The fact can scarcely be passed over that these heroines almost all belong to the country districts, sometimes even to the poorest people, and if, as in the case of “Dona Luz,” they spring from a different class, they are, as a rule, illegitimate, combining aristocratic distinction with plebian vigour. This corresponds with my own observations. I have found the women workers more robust and more intelligent than the women of the middle and upper classes.
Nor is the explanation far to seek. The preparation that these women receive for life is far inferior to that of the workers, who co-operate with men, and whose lives are as actively productive, and work as capably performed. The women of the richer classes lead lives of marked inferiority; without opportunity for work, and compelled to an existence of restricted activity, it is impossible to develop their physical and intellectual qualities.
Most of these ladies, except when quite young, are stout, they are less intelligent than the peasants, and few of them have ever appealed to me as being beautiful. I hasten to add, however, that they all have the fascination that belongs to Spanish women; a charm not easy to define. I have spoken of this quality before, let me try to make it clearer now. I believe it is that all these “senoras” and “senoritas” understand that they are women, and instead of this bringing them unhappiness and causing, as it so often does, the indefinite unquietness that characterises so many English and American women, you feel that they are glad that this is so. This is why they are so attractive. Spanish women are in harmony with themselves, which gives them something of that exquisite appeal which belongs to all natural things. This is the reason too, why the older women are so good-humoured, smiling and gay; they have none of them missed their womanhood.
Here is the real reason of the admiration which these women so universally arouse,—as women they are so perfect. This is a question that reaches very deeply; it is a quality so easy to see, so difficult to explain. What I wish to make clear is that the modern English ideal for women leaves a wide margin open to desire; the innermost forces of life too often are left unsatisfied, while the women of Spain, with all their restrictions, know what it is that, after all, really brings happiness for women. Which is the wiser knowledge?

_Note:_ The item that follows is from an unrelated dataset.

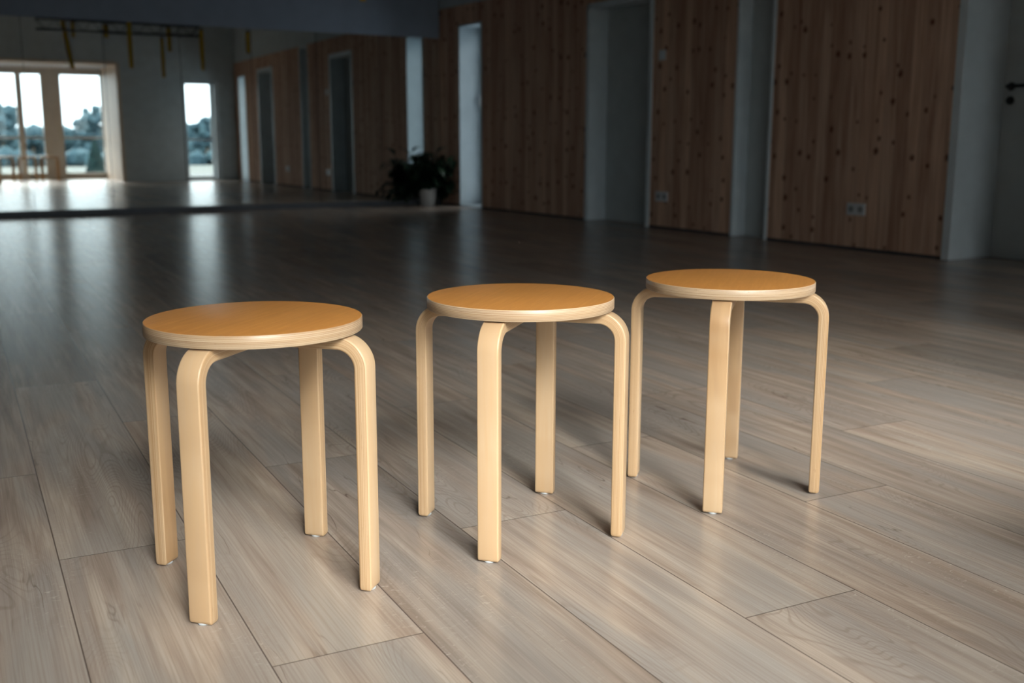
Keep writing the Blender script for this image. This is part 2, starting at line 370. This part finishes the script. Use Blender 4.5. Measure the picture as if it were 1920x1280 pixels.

The restrictions for women will pass with the expansion of modern life, and then the strong personality of Spanish women, their energy and good sense, will inevitably find expression when opportunity is given to them. But never can they fall, in pursuit of outside things, into the error of forgetfulness of their womanhood. There does not appear to be any vagueness in the souls of these women: our women have so often too much. In the composed presence of the Spanish ladies I have felt that it is little profit to a woman if, in gaining the world, she should lose herself.